Sessel und Treppen wurden gestrichen, Bücher wurden durch Pergamente ersetzt.
Die Raumhöhe habe ich beibehalten (Lovecrafts Protagonist muss aufgrund der niedrigen Raumhöhe hingegen permanent kriechen), ich habe aber vorgesehen, dass es in der Höhe auch kleinere Gänge gibt, die man erreicht, indem man sich Stalagtiten hinaufschlängelt.
Darüber hinaus den Anfang gestrafft: Als die Investigatorinnen erstmals bei dem Anwesen ankamen, war Josch bei mir bereits in den Dungeon hinabgestiegen. Die im Buch vorgesehene Version, wonach die Investigatorinnen am Abend ankommen, man vereinbart, dass es am nächsten Morgen losgehen soll, Josh aber nachts alleine in die Tiefe hinabsteigt, erschien mir nämlich zu riskant: Warum übernachten die Freund nicht bei Josh im Anwesen? Was, wenn die Investigatorinnen noch am Abend hinabsteigen wollen? Fühlen die Spielerinnen sich nicht gegängelt, wenn ein NPC ohne Not eine solche Dummheit begeht? Vor diesem Hintergrund habe ich die Spielerinnen lieber gleich das leere Anwesen finden lassen, sodass sie von der ersten Minute an selbst entscheiden konnten, was sie tun möchten, statt einen Zeitplan aufgedrängt zu bekommen. Das Handout über den Sklaventunnel, das man eigentlich in der Bibliothek finden kann, habe ich neben anderen Büchern über die Geschichte des Anwesens auf Josh Küchentisch platziert, da es mir naheliegender erschien, dass Josh sich für die Geschichte des Anwesens interessiert, als dass die Charaktere in die Bibliothek recherchieren gehen, wenn ihr Freund verschwunden ist.

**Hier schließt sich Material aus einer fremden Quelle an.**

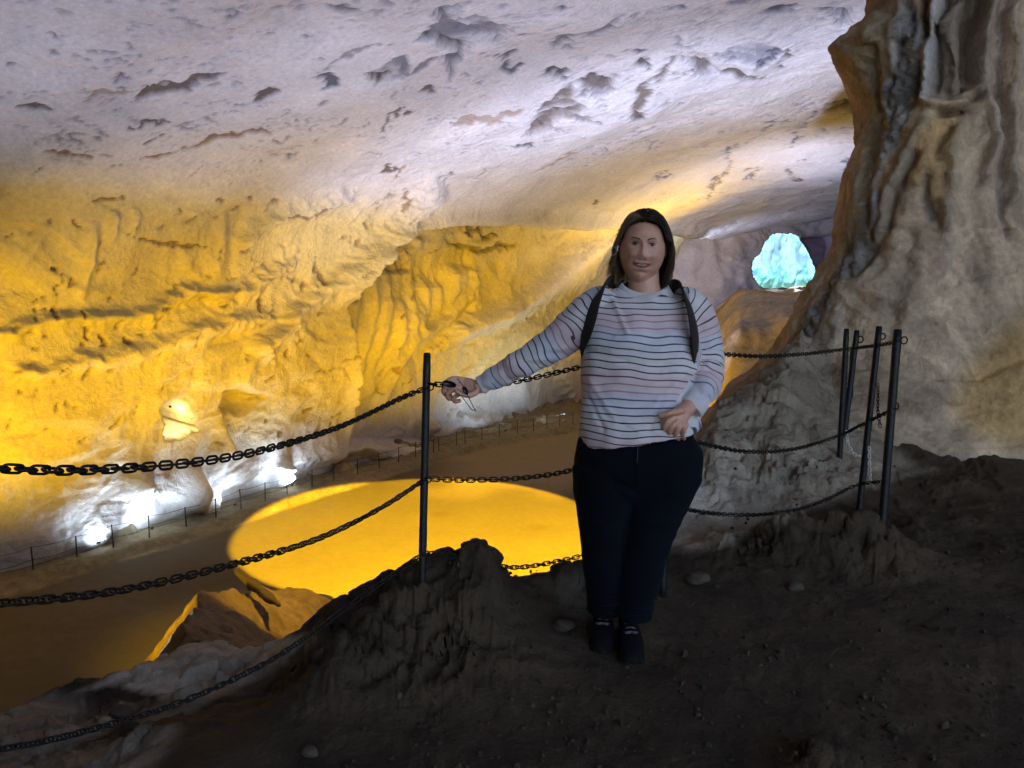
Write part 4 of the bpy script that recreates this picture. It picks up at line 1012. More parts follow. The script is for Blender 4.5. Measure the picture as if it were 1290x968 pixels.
# ------------------------------------------------------------------ the woman
PD = 2.90
def Q(px_, py_, dd=0.0): return Vector(unproj(px_, py_, PD + dd))
PPM = F / PD                       # photo pixels per metre at her distance
def mk(hexes): return tuple(hexes)
def loft(secs, n=40, cap=True, power=2.0, flat=1.0):
    """secs: (centre Vector, half width m, half depth m, [axis tangent], [depth dir])  -> V,F ; rings are superellipses"""
    V = []; Fc = []; m = len(secs)
    C_ = [s[0] for s in secs]
    fwd = Vector((0, 1, 0))
    for i, s in enumerate(secs):
        T = (C_[min(i + 1, m - 1)] - C_[max(i - 1, 0)]).normalized()
        T = Vector((T.x, T.y * flat, T.z)).normalized()
        d = (fwd - T * fwd.dot(T)).normalized(); w = d.cross(T).normalized()
        for k in range(n):
            a = 2 * math.pi * k / n; ca, sa = math.cos(a), math.sin(a)
            e = 2.0 / power
            x = math.copysign(abs(ca) ** e, ca) * s[1]; y = math.copysign(abs(sa) ** e, sa) * s[2]
            V.append(C_[i] + w * x + d * y)
    for i in range(m - 1):
        for k in range(n):
            k2 = (k + 1) % n; Fc.append((i * n + k, i * n + k2, (i + 1) * n + k2, (i + 1) * n + k))
    if cap:
        V.append(C_[0]); V.append(C_[-1]); a, b = len(V) - 2, len(V) - 1
        for k in range(n):
            k2 = (k + 1) % n; Fc.append((a, k2, k)); Fc.append((b, (m - 1) * n + k, (m - 1) * n + k2))
    return V, Fc
def interp_secs(keys, n):
    """smooth the key sections (Catmull-Rom on centre and radii)"""
    arr = [np.array([*k[0], k[1], k[2]]) for k in keys]
    sub = max(2, int(math.ceil(n / (len(keys) - 1))))
    out = catmull(arr, sub)
    return [(Vector(o[:3]), max(o[3], 0.002), max(o[4], 0.002)) for o in out]
def remesh(V_F_list, voxel, smooth_it=2, name='part', fac=0.5):
    me = bpy.data.meshes.new(name + '_src'); V = []; Fc = []
    for v, f in V_F_list:
        o = len(V); V += [tuple(p) for p in v]; Fc += [tuple(i + o for i in q) for q in f]
    me.from_pydata(V, [], Fc); me.update()
    bm = bmesh.new(); bm.from_mesh(me); bmesh.ops.recalc_face_normals(bm, faces=bm.faces); bm.to_mesh(me); bm.free()
    ob = bpy.data.objects.new(name + '_src', me); COL.objects.link(ob)
    r = ob.modifiers.new('r', 'REMESH'); r.mode = 'VOXEL'; r.voxel_size = voxel; r.use_smooth_shade = True
    if smooth_it:
        s = ob.modifiers.new('s', 'SMOOTH'); s.factor = fac; s.iterations = smooth_it
    dg = bpy.context.evaluated_depsgraph_get(); dg.update()
    out = bpy.data.meshes.new_from_object(ob.evaluated_get(dg))
    bpy.data.objects.remove(ob); bpy.data.meshes.remove(me)
    out.name = name; smooth(out); return out
def co_of(me):
    a = np.zeros(len(me.vertices) * 3, np.float32); me.vertices.foreach_get('co', a); return a.reshape(-1, 3).astype(float)
def set_co(me, a): me.vertices.foreach_set('co', np.asarray(a, np.float32).reshape(-1)); me.update()
def no_of(me):
    a = np.zeros(len(me.vertices) * 3, np.float32); me.vertices.foreach_get('normal', a); return a.reshape(-1, 3).astype(float)
def rpx(p): return p / PPM

# materials
def skin_mat():
    m, nt, bs = new_mat('skin')
    at = nt.nodes.new('ShaderNodeAttribute'); at.attribute_name = 'tint'
    n = noise_node(nt, 45, 6, 0.6); n2 = noise_node(nt, 260, 4, 0.6)
    c = mul(nt, at.outputs['Color'], ramp(nt, n.outputs[0], [(0.3, (0.88, 0.82, 0.80)), (0.7, (1.08, 1.08, 1.06))]).outputs[0])
    nt.links.new(c, bs.inputs['Base Color']); bs.inputs['Roughness'].default_value = 0.48
    bs.inputs['Subsurface Weight'].default_value = 0.12; bs.inputs['Subsurface Radius'].default_value = (0.012, 0.005, 0.003)
    bs.inputs['Subsurface Scale'].default_value = 0.4
    bump(nt, bs, [(n2.outputs[0], 0.25, 0.0006)])
    return m
M_SKIN = skin_mat()
M_HAIR, hnt, hbs = new_mat('hair')
_at = hnt.nodes.new('ShaderNodeAttribute'); _at.attribute_name = 'tint'
hnt.links.new(_at.outputs['Color'], hbs.inputs['Base Color']); hbs.inputs['Roughness'].default_value = 0.42
hbs.inputs['Specular IOR Level'].default_value = 0.4
M_EYEW = plain_mat('eye_white', (0.14, 0.12, 0.115), 0.5, 0, 30, 0.05)
M_IRIS = plain_mat('iris', (0.025, 0.015, 0.01), 0.15, 0, 30, 0.1)
M_TEETH = plain_mat('teeth', (0.50, 0.44, 0.38), 0.4, 0, 60, 0.05)
M_BROW = plain_mat('brow_hair', (0.035, 0.022, 0.016), 0.7, 0, 90, 0.3)
M_BROWL = plain_mat('light_brow_hair', (0.09, 0.055, 0.04), 0.8, 0, 90, 0.3)
M_SILVER = plain_mat('silver', (0.7, 0.7, 0.72), 0.25, 0.9, 50, 0.1)
M_PACK = plain_mat('dark_pack_webbing', (0.026, 0.019, 0.020), 0.85, 0, 200, 0.3, 0.0006, sheen=0.05)
M_SHOE = plain_mat('black_trainer_mesh', (0.0035, 0.0035, 0.0045), 0.85, 0, 180, 0.5, 0.0008)
M_SOLE = plain_mat('grey_rubber_sole', (0.009, 0.0085, 0.008), 0.85, 0, 90, 0.3, 0.0005)
M_LACE = plain_mat('grey_lace', (0.10, 0.10, 0.115), 0.8, 0, 200, 0.3)
M_WHITE = plain_mat('white_plastic', (0.75, 0.75, 0.77), 0.35, 0, 60, 0.05)
M_LENS = plain_mat('dark_lens', (0.008, 0.008, 0.009), 0.35, 0, 40, 0.2)

for m_ in (M_SHOE, M_SOLE, M_PACK): m_.node_tree.nodes['Principled BSDF'].inputs['Specular IOR Level'].default_value = 0.12
woman = thing('person', 'woman in a striped long-sleeved top and dark blue jeans smiling and holding the chain', 'person', (Q(790, 826)[0], Q(790, 826)[1], FLR))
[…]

Fazit:Wer einmal einen Cthulhu-Dungeon spielen möchte, erhält mit der Dunkelheit unter dem Hügel einige interessante und unheimliche Schauplätze. Ich empfehle allerdings, einige Räume abzuändern, damit das Ganze nicht albern wirkt. Mit etwas Arbeit kann aus dem Abenteuer aber ein spannender und stimmungsvoller Spielabend entstehen. Daneben lässt sich das Abenteuer auch als Ideensteinbruch verwenden, etwa wenn die Investigatorinnen im Zuge eines anderen Abenteuers auf eine Unterkunft des Schlangenvolkes stoßen.